* [WHAT THE TASK ASKS]: Leave the pictures out and retype the lines from the beginning through the line with "return obj(name, bm, mat, ch)", both ends included.

— Begin RECORDED DATA —

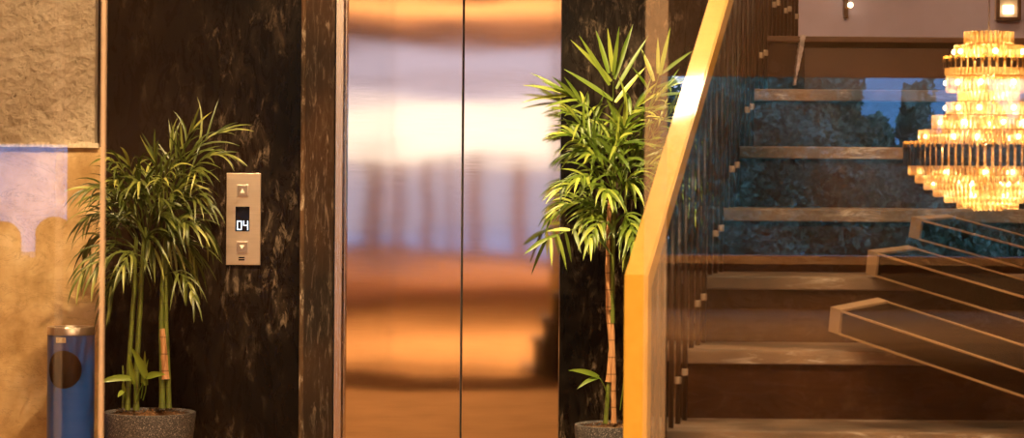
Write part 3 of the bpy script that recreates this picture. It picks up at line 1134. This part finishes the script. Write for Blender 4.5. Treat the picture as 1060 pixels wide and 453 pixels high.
add_reflected_box('lowest of the three long smoked glass boxes slanting down the steps', (868, 346), (874, 321), (890, 304), (1045, 406), 6.25, 5.86, .16, .66, .062)
add_reflected_box('middle smoked glass box slanting down the steps, between the other two', (906, 286), (922, 269), (935, 258), (1060, 333), 6.53, 6.16, .14, .62, .062)
add_reflected_box('uppermost smoked glass box on the steps, just beneath the chandelier', (951, 248), (966, 234), (977, 226), (1060, 278), 6.69, 6.45, .14, .52, .055)

# ------------------------------------------------------------------ chandelier: a reflection, built small as a solid lamp over the stairs
D_C = 6.0
SCC = D_C / F
cc = P(1023, 130, D_C)
ch = thing('chandelier', 'large tiered crystal chandelier glowing amber with a dark bronze ring', 'chandelier', (cc.x, D_C, 0))
ch.location.z = CEIL
CX = cc.x


def cz(py):
    return P(1023, py, D_C).z


def tier(y0, y1, hw, name='crystal_tier', w=None):
    bm = bmesh.new()
    R = hw * SCC
    pitch = .0105
    n = max(10, int(2 * math.pi * R / pitch))
    for i in range(n):
        a = 2 * math.pi * (i + .5) / n
        cx, cy = CX + R * math.cos(a), D_C + R * math.sin(a)
        zt_, zb2 = cz(y0), cz(y1)
        rr = .0042
        pts = [Vector((cx, cy, zt_)), Vector((cx, cy, zb2 + .004)), Vector((cx, cy, zb2))]
        add_tube(bm, pts, [rr, rr, rr * .35], 6)
    return obj(name, bm, M['crystal'], ch, sharp=20)


def band(y0, y1, hw, mat, th=.006, name='ring_band'):
    bm = bmesh.new()
    R = hw * SCC
    add_lathe(bm, [(R, cz(y1)), (R, cz(y0)), (R - th, cz(y0)), (R - th, cz(y1))], 72, Vector((CX, D_C, 0)), closed=True)
    return obj(name, bm, mat, ch)


for (y0, y1, hw) in ((33, 46, 24), (47, 62, 34), (62, 79, 43), (80, 96, 42), (94, 107, 30), (106, 121, 42), (120, 137, 56), (135, 151, 70),
                     (168, 182, 80), (181, 190, 73), (189, 197, 64), (196, 204, 54), (203, 210, 43), (209, 216, 30), (211, 218, 14)):
    tier(y0, y1, hw)
for (y0, y1, hw) in ((61, 71, 45), (150, 172, 85)):
    bm = bmesh.new()
    R = hw * SCC
    n = int(hw * .85)
    for i in range(n):
        a = 2 * math.pi * i / n
        rad, tan_ = Vector((math.cos(a), math.sin(a), 0)), Vector((-math.sin(a), math.cos(a), 0))
        w_ = math.pi * R / n * 1.25
        add_obox(bm, Vector((CX, D_C, cz(y1))) + rad * R - tan_ * w_ / 2, tan_ * w_, Vector((0, 0, cz(y0) - cz(y1))), rad * .004)
    obj('ring_band', bm, M['bronze_band'], ch)
    tier(y0 + 1, y1 + 1, hw - 7)
for (y, hw) in ((60, 45), (148.5, 85)):
    bm = bmesh.new()
    n = int(hw * .62)
    for i in range(n):
        a = 2 * math.pi * i / n
        c = Vector((CX + hw * SCC * math.cos(a), D_C + hw * SCC * math.sin(a), cz(y + 2)))
        add_lathe(bm, [(0, .010), (.004, .007), (.0055, 0), (.0055, -.006), (0, -.006)], 8, c)
    obj('gold_finial', bm, M['gold_cap'], ch)
for (y, hw) in ((46, 24), (79, 42), (106, 42), (120, 56), (135, 70), (174, 80)):
    bm = bmesh.new()
    R = hw * SCC - .005
    add_lathe(bm, [(R, cz(y) + .002), (R, cz(y) - .002), (R - .006, cz(y) - .002), (R - .006, cz(y) + .002)], 48, Vector((CX, D_C, 0)), closed=True)
    obj('frame_ring', bm, M['gold_cap'], ch)
rnd = random.Random(9)
for (y, hw, n) in ((54, 30, 7), (86, 38, 9), (112, 38, 9), (127, 50, 11), (142, 64, 13), (178, 72, 13), (190, 58, 11), (202, 38, 8)):
    for i in range(n):
        a = 2 * math.pi * (i + rnd.random() * .5) / n
        R = (hw + 5.5) * SCC
        c = Vector((CX + R * math.cos(a), D_C + R * math.sin(a), cz(y)))
        bm = bmesh.new()
        bmesh.ops.create_icosphere(bm, subdivisions=1, radius=.0062, matrix=Matrix.Translation(c))
        obj('bulb', bm, M['bulb'], ch)
bm = bmesh.new()
add_tube(bm, [Vector((CX, D_C, cz(205))), Vector((CX, D_C, CEIL - .02))], .0014, 8)
obj('suspension_rod', bm, M['rod'], ch)
bm = bmesh.new()
add_lathe(bm, [(0, CEIL), (.06, CEIL), (.058, CEIL - .02), (.02, CEIL - .035), (0, CEIL - .035)], 32, Vector((CX, D_C, 0)))
obj('ceiling_rose', bm, M['gold_cap'], ch)

# ------------------------------------------------------------------ lamp reflections, built as solid wall lights on the landing wall
c = P(1042, 9, 9.0)
s = 9.0 / F
wl = thing('wall_light', 'square framed glowing wall light on the lilac wall above the chandelier', 'wall light', (c.x, 9.0, c.z))
obj('back_plate', boxes((c.x - 12.5 * s, c.x + 12.5 * s, 8.975, 9.0, c.z - 12.5 * s, c.z + 16 * s), bev=.003), M['lamp_shade'], wl)
bm = bmesh.new()
o_, i_ = 12.5 * s, 9.5 * s
for (a, b, c0, d0) in ((-o_, -i_, -o_, 16 * s), (i_, o_, -o_, 16 * s), (-i_, i_, -o_, -i_), (-i_, i_, 13 * s, 16 * s)):
    add_box(bm, c.x + a, c.x + b, 8.955, 8.976, c.z + c0, c.z + d0)
obj('frame', bm, M['brown_panel'], wl)
obj('diffuser', boxes((c.x - 5.5 * s, c.x + 5.5 * s, 8.962, 8.975, c.z - 6 * s, c.z + 3 * s), bev=.003), M['lamp_glow'], wl)

c = P(876, 9, 9.0)
wl2 = thing('wall_light', 'small slim wall lamp with a tiny bright bulb on the lilac wall', 'wall light', (c.x, 9.0, c.z))
obj('back_plate', boxes((c.x - 3 * s, c.x + 1.5 * s, 8.985, 9.0, c.z - 10 * s, c.z + 12 * s), bev=.002), M['brown_panel'], wl2)
bm = bmesh.new()
add_tube(bm, [Vector((c.x - 1 * s, 8.99, c.z)), Vector((c.x + 1 * s, 8.96, c.z)), Vector((c.x + 2.0 * s, 8.955, c.z + .004))], .004, 8)
obj('arm', bm, M['gold_cap'], wl2)
bm = bmesh.new()
bmesh.ops.create_icosphere(bm, subdivisions=2, radius=.0105, matrix=Matrix.Translation(Vector((c.x + 2.5 * s, 8.955, c.z + .010))))
obj('bulb', bm, M['lamp_glow'], wl2)


# ------------------------------------------------------------------ lights
def area(name, loc, rot, size, power, colr, size_y=None):
    l = bpy.data.lights.new(name, 'AREA')
    l.energy = power
    l.color = colr
    l.size = size
    if size_y:
        l.shape = 'RECTANGLE'
        l.size_y = size_y
    o = bpy.data.objects.new(name, l)
    COL.objects.link(o)
    o.location = loc
    o.rotation_euler = rot
    return o


WARM = (1, .66, .33)
area('lobby_ceiling_lamp', (-1.0, 9.2, CEIL - .03), (math.radians(12), 0, 0), .5, 65, WARM, .5)
area('entrance_ceiling_lamp', (.36, 7.5, CEIL - .03), (0, 0, 0), .14, 9, WARM, .14)
area('hall_ceiling_lamp', (0, 3.0, CEIL - .03), (0, 0, 0), 3, 270, WARM, 1.2)
area('hall_rear_lamp', (1.8, -11.2, CEIL - .03), (math.radians(-38), 0, 0), 5, 400, (1, .64, .33), 1.5)
area('cove_lamp', (-1.2, -10, 2.95), (math.pi, 0, 0), 5, 130, (1, .58, .24), 1.5)  # unseen up-facing fill added to brighten the hall ceiling
area('stair_ceiling_lamp', (1.6, 6.9, CEIL - .03), (0, 0, 0), .6, 16, WARM, .6)


def spot(name, loc, target, power, colr, ang, rad=.04, blend=.6):
    l = bpy.data.lights.new(name, 'SPOT')
    l.energy = power
    l.color = colr
    l.spot_size = math.radians(ang)
    l.spot_blend = blend
    l.shadow_soft_size = rad
    o = bpy.data.objects.new(name, l)
    COL.objects.link(o)
    o.location = loc
    o.rotation_euler = (Vector(target) - Vector(loc)).to_track_quat('-Z', 'Y').to_euler()
    return o


spot('palm_downlight', (-.9, 8.9, CEIL - .03), (-1.5, 10.55, 1.0), 380, (1, .70, .36), 34)  # unseen spots added to brighten the two palms
spot('palm_downlight', (-.1, 8.7, CEIL - .03), (.42, 10.5, 1.4), 720, (1, .74, .38), 36)
spot('handrail_spot', (1.0, 7.9, CEIL - .05), (.36, 5.95, 1.3), 30, (1, .72, .38), 22)  # unseen spot added for a highlight on the brass rail
spot('wall_downlight', (-2.3, 9.3, CEIL - .03), (-2.1, 11, 1.2), 66, (1, .68, .36), 60)


def point(name, loc, power, colr, rad):
    l = bpy.data.lights.new(name, 'POINT')
    l.energy = power
    l.color = colr
    l.shadow_soft_size = rad
    o = bpy.data.objects.new(name, l)
    COL.objects.link(o)
    o.location = loc
    return o


for (y, w) in ((54, 1.0), (88, 1.6), (128, 2.6), (190, 2.6)):
    point('chandelier_lamp', (CX, D_C, cz(y)), w, (1, .68, .32), .02)

w = bpy.data.worlds.new('dusk_sky')
scene.world = w
w.use_nodes = True
nt = w.node_tree
bg = nt.nodes['Background']
tc = N(nt, 'ShaderNodeTexCoord')
sx = N(nt, 'ShaderNodeSeparateXYZ')
nt.links.new(tc.outputs['Generated'], sx.inputs[0])
rc = ramp(nt, sx.outputs['Z'], [(0, (.50, .62, .92)), (.4, (.26, .42, .90)), (1, (.14, .27, .8))])
nt.links.new(rc, bg.inputs[0])
bg.inputs[1].default_value = 5.0

# ------------------------------------------------------------------ camera
cd = bpy.data.cameras.new('camera')
cd.sensor_fit = 'HORIZONTAL'
cd.sensor_width = 36
cd.lens = F / 1060 * 36
cd.shift_y = -(453 / 2 - HY) / 1060
cd.clip_start = .05
cd.clip_end = 200
cd.dof.use_dof = True
cd.dof.focus_distance = 10.6
cd.dof.aperture_fstop = 9
cam = bpy.data.objects.new('camera', cd)
COL.objects.link(cam)
cam.matrix_world = Matrix.Translation((0, 0, EYE)) @ Matrix.Rotation(math.pi / 2, 4, 'X') @ Matrix.Rotation(ROLL, 4, 'Z')
scene.camera = cam

vs = scene.view_settings
vs.view_transform = 'Standard'
vs.look = 'None'
vs.gamma = 1
vs.use_curve_mapping = False
vs.exposure = 0.4
cy = scene.cycles
cy.use_denoising = True
cy.max_bounces = 8
cy.transparent_max_bounces = 24
cy.caustics_reflective = False
cy.caustics_refractive = False
cy.sample_clamp_indirect = 6
cy.blur_glossy = .1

— End RECORDED DATA —

* [TASK ANSWER]:
Write part 3 of the bpy script that recreates this picture. It picks up at line 1134. This part finishes the script. Write for Blender 4.5. Treat the picture as 1060 pixels wide and 453 pixels high.
add_reflected_box('lowest of the three long smoked glass boxes slanting down the steps', (868, 346), (874, 321), (890, 304), (1045, 406), 6.25, 5.86, .16, .66, .062)
add_reflected_box('middle smoked glass box slanting down the steps, between the other two', (906, 286), (922, 269), (935, 258), (1060, 333), 6.53, 6.16, .14, .62, .062)
add_reflected_box('uppermost smoked glass box on the steps, just beneath the chandelier', (951, 248), (966, 234), (977, 226), (1060, 278), 6.69, 6.45, .14, .52, .055)

# ------------------------------------------------------------------ chandelier: a reflection, built small as a solid lamp over the stairs
D_C = 6.0
SCC = D_C / F
cc = P(1023, 130, D_C)
ch = thing('chandelier', 'large tiered crystal chandelier glowing amber with a dark bronze ring', 'chandelier', (cc.x, D_C, 0))
ch.location.z = CEIL
CX = cc.x


def cz(py):
    return P(1023, py, D_C).z


def tier(y0, y1, hw, name='crystal_tier', w=None):
    bm = bmesh.new()
    R = hw * SCC
    pitch = .0105
    n = max(10, int(2 * math.pi * R / pitch))
    for i in range(n):
        a = 2 * math.pi * (i + .5) / n
        cx, cy = CX + R * math.cos(a), D_C + R * math.sin(a)
        zt_, zb2 = cz(y0), cz(y1)
        rr = .0042
        pts = [Vector((cx, cy, zt_)), Vector((cx, cy, zb2 + .004)), Vector((cx, cy, zb2))]
        add_tube(bm, pts, [rr, rr, rr * .35], 6)
    return obj(name, bm, M['crystal'], ch, sharp=20)


def band(y0, y1, hw, mat, th=.006, name='ring_band'):
    bm = bmesh.new()
    R = hw * SCC
    add_lathe(bm, [(R, cz(y1)), (R, cz(y0)), (R - th, cz(y0)), (R - th, cz(y1))], 72, Vector((CX, D_C, 0)), closed=True)
    return obj(name, bm, mat, ch)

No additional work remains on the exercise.